Spent much of the day listening to the radio — RRR’s announcers seemed to make more than their normal share of humorous mistakes:
…containing more than seven times the amount of water that’s in the Sydney Harbour Bridge…
Then there was the following, while discussing degradation of water supplies, drought and increasing salinity:
…and Adelaide may even become inhabitable within the next ten to fifteen years.
An afternoon bike ride to revitalise the legs… off down around the bay. Since the St. Kilda festival was on today we tried our best to avoid that part of Beach Road, and took a short-cut down Chapel street. Short cuts down Chapel street have their own challenges, bumper-to-bumper traffic, jay-walking pedestrians and randomly opening car doors for a start.

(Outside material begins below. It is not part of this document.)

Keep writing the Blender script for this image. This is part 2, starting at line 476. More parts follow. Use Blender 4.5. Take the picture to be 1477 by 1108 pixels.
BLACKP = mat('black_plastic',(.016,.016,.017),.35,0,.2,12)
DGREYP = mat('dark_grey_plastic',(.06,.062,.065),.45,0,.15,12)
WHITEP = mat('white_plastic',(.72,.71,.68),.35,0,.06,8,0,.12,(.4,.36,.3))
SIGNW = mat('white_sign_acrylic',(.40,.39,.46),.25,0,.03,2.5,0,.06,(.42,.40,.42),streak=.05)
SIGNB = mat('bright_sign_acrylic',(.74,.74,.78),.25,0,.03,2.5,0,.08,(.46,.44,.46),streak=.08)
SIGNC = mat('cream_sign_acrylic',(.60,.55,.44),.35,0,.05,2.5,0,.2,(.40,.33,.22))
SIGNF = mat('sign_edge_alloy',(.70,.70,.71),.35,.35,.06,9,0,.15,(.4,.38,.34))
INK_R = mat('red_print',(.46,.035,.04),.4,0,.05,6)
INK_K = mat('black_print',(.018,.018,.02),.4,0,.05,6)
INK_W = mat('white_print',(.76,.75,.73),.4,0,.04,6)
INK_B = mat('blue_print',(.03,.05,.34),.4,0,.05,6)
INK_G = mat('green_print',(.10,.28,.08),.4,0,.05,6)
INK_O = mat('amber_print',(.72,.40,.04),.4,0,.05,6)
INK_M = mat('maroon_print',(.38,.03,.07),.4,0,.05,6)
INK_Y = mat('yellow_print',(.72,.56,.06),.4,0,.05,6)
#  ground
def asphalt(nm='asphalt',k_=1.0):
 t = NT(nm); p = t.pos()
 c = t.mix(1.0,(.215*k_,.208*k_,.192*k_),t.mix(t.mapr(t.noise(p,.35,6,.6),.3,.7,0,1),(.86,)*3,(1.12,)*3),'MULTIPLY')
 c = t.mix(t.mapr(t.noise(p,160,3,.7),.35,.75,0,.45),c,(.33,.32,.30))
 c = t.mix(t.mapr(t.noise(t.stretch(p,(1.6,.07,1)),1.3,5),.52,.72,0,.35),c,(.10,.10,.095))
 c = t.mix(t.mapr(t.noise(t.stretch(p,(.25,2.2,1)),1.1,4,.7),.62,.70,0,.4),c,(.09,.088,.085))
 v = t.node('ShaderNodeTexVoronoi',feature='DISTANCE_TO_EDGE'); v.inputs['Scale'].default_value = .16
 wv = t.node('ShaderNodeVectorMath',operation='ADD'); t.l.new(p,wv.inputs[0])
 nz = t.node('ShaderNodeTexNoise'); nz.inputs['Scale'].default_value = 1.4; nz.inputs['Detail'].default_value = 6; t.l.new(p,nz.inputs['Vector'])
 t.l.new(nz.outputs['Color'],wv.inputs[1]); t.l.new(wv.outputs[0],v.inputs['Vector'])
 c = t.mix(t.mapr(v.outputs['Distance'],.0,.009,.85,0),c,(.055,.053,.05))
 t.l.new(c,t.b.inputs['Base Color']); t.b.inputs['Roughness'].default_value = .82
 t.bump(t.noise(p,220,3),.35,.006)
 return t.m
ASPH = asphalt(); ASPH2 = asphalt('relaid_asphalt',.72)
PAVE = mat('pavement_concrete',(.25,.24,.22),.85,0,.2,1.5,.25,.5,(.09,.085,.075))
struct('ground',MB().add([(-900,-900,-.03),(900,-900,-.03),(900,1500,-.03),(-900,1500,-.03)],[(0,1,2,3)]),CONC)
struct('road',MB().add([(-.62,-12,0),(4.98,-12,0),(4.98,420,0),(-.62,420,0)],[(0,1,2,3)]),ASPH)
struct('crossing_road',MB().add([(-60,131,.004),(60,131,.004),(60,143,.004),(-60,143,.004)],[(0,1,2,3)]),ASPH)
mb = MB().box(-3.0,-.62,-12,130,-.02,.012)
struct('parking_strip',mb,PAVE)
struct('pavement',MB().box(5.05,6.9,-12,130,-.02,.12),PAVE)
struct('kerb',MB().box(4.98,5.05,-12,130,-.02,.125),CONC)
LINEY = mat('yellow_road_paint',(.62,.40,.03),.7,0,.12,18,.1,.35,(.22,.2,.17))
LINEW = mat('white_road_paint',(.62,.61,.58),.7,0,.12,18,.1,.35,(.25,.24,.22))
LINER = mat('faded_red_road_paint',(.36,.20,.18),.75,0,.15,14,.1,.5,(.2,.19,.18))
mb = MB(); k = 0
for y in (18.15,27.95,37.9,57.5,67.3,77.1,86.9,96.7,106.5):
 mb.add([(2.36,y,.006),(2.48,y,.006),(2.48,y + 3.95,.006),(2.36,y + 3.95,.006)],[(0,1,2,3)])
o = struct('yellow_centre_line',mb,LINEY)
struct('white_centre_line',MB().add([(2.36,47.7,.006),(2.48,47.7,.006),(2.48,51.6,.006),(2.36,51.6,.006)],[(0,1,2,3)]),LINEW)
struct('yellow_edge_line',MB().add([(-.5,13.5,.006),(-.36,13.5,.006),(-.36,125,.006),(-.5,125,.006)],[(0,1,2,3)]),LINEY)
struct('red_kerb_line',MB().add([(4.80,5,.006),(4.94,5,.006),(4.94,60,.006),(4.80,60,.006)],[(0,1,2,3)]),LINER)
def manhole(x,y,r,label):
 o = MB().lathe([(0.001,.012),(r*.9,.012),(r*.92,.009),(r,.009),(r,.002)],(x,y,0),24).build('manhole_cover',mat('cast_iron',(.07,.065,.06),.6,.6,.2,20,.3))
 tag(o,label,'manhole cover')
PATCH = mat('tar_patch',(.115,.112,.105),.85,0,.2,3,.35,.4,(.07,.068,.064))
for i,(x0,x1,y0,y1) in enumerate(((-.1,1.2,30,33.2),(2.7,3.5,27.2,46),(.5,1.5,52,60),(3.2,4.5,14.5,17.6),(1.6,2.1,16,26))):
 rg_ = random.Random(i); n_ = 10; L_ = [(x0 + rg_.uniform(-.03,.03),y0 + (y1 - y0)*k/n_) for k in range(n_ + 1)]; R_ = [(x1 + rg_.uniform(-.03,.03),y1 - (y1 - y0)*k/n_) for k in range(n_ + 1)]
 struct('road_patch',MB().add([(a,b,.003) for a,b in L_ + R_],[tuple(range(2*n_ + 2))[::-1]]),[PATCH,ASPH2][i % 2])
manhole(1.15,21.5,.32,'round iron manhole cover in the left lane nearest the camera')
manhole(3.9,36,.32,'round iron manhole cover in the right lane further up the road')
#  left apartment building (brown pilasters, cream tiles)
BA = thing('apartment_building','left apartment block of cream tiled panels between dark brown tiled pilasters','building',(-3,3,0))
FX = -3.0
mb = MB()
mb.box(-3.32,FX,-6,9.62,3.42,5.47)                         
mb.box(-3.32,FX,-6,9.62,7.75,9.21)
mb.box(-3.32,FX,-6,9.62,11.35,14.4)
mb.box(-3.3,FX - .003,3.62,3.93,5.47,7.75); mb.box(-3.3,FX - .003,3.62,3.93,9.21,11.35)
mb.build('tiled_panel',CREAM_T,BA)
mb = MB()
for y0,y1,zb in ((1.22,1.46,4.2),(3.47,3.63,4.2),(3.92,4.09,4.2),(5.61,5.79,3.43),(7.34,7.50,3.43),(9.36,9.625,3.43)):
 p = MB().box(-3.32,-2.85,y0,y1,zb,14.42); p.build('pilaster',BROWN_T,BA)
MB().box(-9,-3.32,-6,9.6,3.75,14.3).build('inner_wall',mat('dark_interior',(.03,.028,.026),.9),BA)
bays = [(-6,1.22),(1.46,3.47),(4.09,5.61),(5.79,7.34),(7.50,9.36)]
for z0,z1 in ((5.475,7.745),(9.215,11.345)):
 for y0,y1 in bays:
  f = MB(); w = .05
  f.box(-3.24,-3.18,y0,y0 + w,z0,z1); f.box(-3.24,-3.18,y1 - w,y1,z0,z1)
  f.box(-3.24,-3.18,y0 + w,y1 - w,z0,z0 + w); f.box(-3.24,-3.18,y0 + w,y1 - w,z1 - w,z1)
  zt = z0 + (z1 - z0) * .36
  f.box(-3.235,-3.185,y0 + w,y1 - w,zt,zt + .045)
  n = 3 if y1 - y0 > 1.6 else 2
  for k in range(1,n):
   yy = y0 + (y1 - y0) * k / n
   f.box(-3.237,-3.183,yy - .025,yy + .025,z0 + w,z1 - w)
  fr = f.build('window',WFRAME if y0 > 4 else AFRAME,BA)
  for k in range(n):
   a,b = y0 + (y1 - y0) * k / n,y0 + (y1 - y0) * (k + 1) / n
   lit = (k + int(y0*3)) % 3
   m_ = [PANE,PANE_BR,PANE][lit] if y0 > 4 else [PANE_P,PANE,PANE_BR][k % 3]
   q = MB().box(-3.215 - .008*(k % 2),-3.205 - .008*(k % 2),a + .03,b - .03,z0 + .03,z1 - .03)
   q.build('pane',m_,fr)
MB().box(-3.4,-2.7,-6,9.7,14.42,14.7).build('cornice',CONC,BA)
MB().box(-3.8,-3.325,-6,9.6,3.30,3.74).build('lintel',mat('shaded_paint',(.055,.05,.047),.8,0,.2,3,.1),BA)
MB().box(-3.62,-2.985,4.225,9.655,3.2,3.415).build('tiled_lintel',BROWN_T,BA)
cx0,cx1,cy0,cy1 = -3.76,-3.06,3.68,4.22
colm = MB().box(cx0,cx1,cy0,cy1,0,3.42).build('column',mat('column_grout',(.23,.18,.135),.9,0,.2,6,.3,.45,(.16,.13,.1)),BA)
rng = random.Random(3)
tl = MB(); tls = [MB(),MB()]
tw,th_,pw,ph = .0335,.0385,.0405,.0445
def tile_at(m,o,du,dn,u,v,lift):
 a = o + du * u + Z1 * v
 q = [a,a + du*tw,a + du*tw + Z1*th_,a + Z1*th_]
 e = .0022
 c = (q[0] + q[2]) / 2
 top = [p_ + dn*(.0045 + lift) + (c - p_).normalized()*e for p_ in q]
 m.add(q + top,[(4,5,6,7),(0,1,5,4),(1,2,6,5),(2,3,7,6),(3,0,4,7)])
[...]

We made it though, and headed off down towards Ricketts point. Unfortunately the wind picks up in the afternoon so the ride down was into a salty, sandy head-wind.
I don’t know why, but we stopped at Ricketts Point café for coffee and cake. It doesn’t seem to matter how often I tell myself not too, eventually I visit and give them yet another chance, and every time they manage to stuff things up with slow service, poor quality coffee, high-prices, and all the other ills that afflict a café in a tourist spot that employs a myriad of minimum wage-earning teenagers.
At least the ride home made up for it. The southerly had increased even more by the time we left, making for a very brisk trip back up around the bay. Then came the fun of negotiating an even more choked Chapel street, the trams along there are meant to be half an hour apart, but we managed to pass two of them in five minutes, wedged into the cars.
Dinner at Silvio’s; I don’t know why we bother looking at the menu. It always ends up being “a large Silvio’s special and two glass of red wine.” Quick as ever, fresh and tasty as ever. Silvio’s on a Sunday night is always full, seems that half the suburb comes in for dinner.
Then off to the Botanic Gardens for tonight’s Moonlight Cinema showing. After marvelling at the bats as they all started to leave their roosts, we sat down to watch Withnail and I. Its an old favourite. So bleak, so British… I hadn’t realised the last few times I’d seen it how they seem to only have half a dozen 1960’s cars, and just keep recycling them in the driving scenes — it looks really obvious once I’d noticed.